A modern twist on German classics

Michael Naessens creates traditional German dishes with new flavors and spices.

“If you pair [the dish] with the same beer or a like beer, you’re going to pull out those flavor notes.” - Neil Rickett, Bierstube bartender | PATRICK CLARK TTN

There are not many bars in Philadelphia where a German tourist can walk in and order a beer from their hometown. But Belgian-born restaurateur Michael Naessens prides himself on his vast collection of beers, numbering in the hundreds and ranging from local brews to imported Belgian and German lagers.

Naessens opened Bierstube in 2012 on the corner of 2nd and Market streets, after his first restaurant Eulogy Belgian Tavern—located just down the street—started gaining more popularity and praise. Focusing on dishes found in the Rhineland of Germany and Wallonia in Belgium, Naessens highlights two regions he feels are under appreciated when it comes to German foods.

“Germany is so big and most Americans think of Germany as just Bavaria,” he said. “A lot of people do just Bavarian [foods] with the heavier meats and sausages and gravies.”

Naessens uses an extensive spice chart to match particular dishes with similar or contrasting beers, depending on what taste he wants. Each year, he tries to sample each of the bar’s more than 400 beers and often asks regulars or workers to sample a taste pairing.

A traditional German-style braised short rib paired with the Dark Knight brew—a Belgian strong dark ale beer brewed specifically for Bierstube and Eulogy Belgian Tavern— provides hearty comfort food for the cold winter months, Naessens said.

The short-rib, seared first to lock in flavors and then slow-cooked in the oven, leaves behind fond, the leftover caramelized drippings of meat, which Naessens uses to make a vinegar-based gravy, poured on the housemade mashed potatoes alongside fresh grilled vegetables.

Naessens, who has lived all across Europe and America, recognized that in order to maintain a successful business, he had to modify his dishes to keep up with the rapidly changing taste profile of Americans.

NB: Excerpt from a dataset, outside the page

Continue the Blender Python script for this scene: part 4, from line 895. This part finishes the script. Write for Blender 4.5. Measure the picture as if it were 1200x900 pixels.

“If someone tells you German food is what their uma [grandma] ate, those restaurants pretty much went out of business in Philadelphia,” he said. “The taste profile was not what people wanted. I’ll put a spicy twist to things, which some of the older Germans don’t like, but I just took it up a few notches to hit the younger taste profile.”

While some older Germans might not agree with Naessens’ changes, his ways of modernizing German dishes are actually taken from their natural roots.

“Even though I start with recipes from Germany, I take them back to their roots then extend that into the current time,” he said.

Naessens regards pairing food and beverage as a luxury, something that heightens an eating experience and “makes your mind go on a temporary vacation.”

“We say that the experience here should be a $25 two-hour vacation,” he said.

“When pairing food and beverage, they work in tandem,” added Bierstube bartender Neil Rickett. “The ingredients that we use to make the sauerbraten … if you pair that with the same beer or a like beer, you’re going to pull out those flavor notes that we used.”

“I chose a beer that has high original gravity, which means it has a lot of sugar in the beginning of it,” Naessens said. “It’ll stand up to all the flavors that you taste in the short ribs, it’ll complement it very well as opposed to contrasting it.”

Naessens said the sweet maltiness of the ale will contrast nicely with the well hidden vinegar in the gravy, giving a sweet and sour taste.

“We’ve realized that you can’t just keep cranking out the same German food as you did in the 1950s and ‘60s,” Naessens said. “I might anger some grandmas, but at the same time … people appreciate the new flavors to traditional German recipes … we’ve adapted to the lighter German taste and I think you need to do that to really survive.”